ポリスの名盤『シンクロニシティー』から生まれた名作ミュージックビデオ。続いては「アラウンド・ユア・フィンガー(Wrapped Around Your Finger)」。
アルバムでは「見つめていたい」「キング・オブ・ペイン」と続いた後に収録されている。ドラマチックで感動的な2曲のあとにそれらの楽曲とはまた違った趣のある曲。最初はそういった理由である意味目立たない、地味な印象でした。しかしながらシングルカットされミュージックビデオを見てからは、がらっと印象が変わりました。
無数のキャンドルの中で演奏するメンバー達。動きはスローモーションなのに歌と口の動きは合っている。回転数をあげた曲に合わせてメンバーがパフォーマンスしたあとで通常の回転数の速度に画像を合わせる(スローにする)というアイデアですが、見た当時はやっぱり感嘆しました。
いろんな計算の下で各自動いているんでしょうが、完成した映像におけるあのふんわりとした動き(跳ね走りとでも言いましょうか)は非常に美しいものがあります。そしてあのキャンドルの迷路のような配置とやや高い位置からズームしてくるカメラワーク。絶妙ですねえ。
そうやって映像に魅了されているうちに楽曲の良さも徐々に沁みわたってきました。しかしドミノ倒し同様、撮り直しのテイクを重ねればスタッフ大変だったろうなと余計な心配もしたものです(笑)。
そして続く「シンクロニシティーⅡ」はそれまでの2本とはまた全く違った作品になりました。まるでジョン・カーペンター監督の映画や『マッドマックス』を髣髴とさせるディストピア世界を見事に表現。

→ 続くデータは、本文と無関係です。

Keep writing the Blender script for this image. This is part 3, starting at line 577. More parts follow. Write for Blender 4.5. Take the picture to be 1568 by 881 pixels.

メンバーの担当楽器によって積み上げられた瓦礫オブジェ(スティングはベースじゃなくてマイクスタンドなんですね)の上で演奏するバンド。ジャケットの配色を思わせる色使いを施した近未来風のファッション。そして通常にも増して目力の強いスティングの熱唱。スチュアートも気合の入ったドラミング。そしてあのアンディがギターをクラッシュ! なかなか熱いものがありますねえ。
実際ドライアイスを焚きまくり、扇風機で風を起こしまくりあのセットだったので現場は結構危険だったとか。
スコットランドの湖に潜む “何か” に対する恐怖を描いた詩はややミステリアスですが、こうした映像によってさらに色々な想像が膨らんでくるのがいいですね。
いやあ、ゴドレイ&クレームは3本ともいい仕事しました。その勢いでディストピアSF映画でも制作してもらいたかったくらいです(ミュージシャン出演で)。まあその後もフランキー・ゴーズ・トゥ・ハリウッドの「トゥー・トライブス」やモーフィングビデオの名作「クライ」(ゴドレイ&クレーム)など凄いミュージックビデオを多数制作してますので、映画の世界に行ってしまわないで正解だったかもしれません。
これらのミュージックビデオも含めて大成功のポリスは解散してしまいます。この『シンクロニシティー』で最高到達点に達してしまったのかもしれません。
そう思うようにしてます。それくらい最高の作品だから。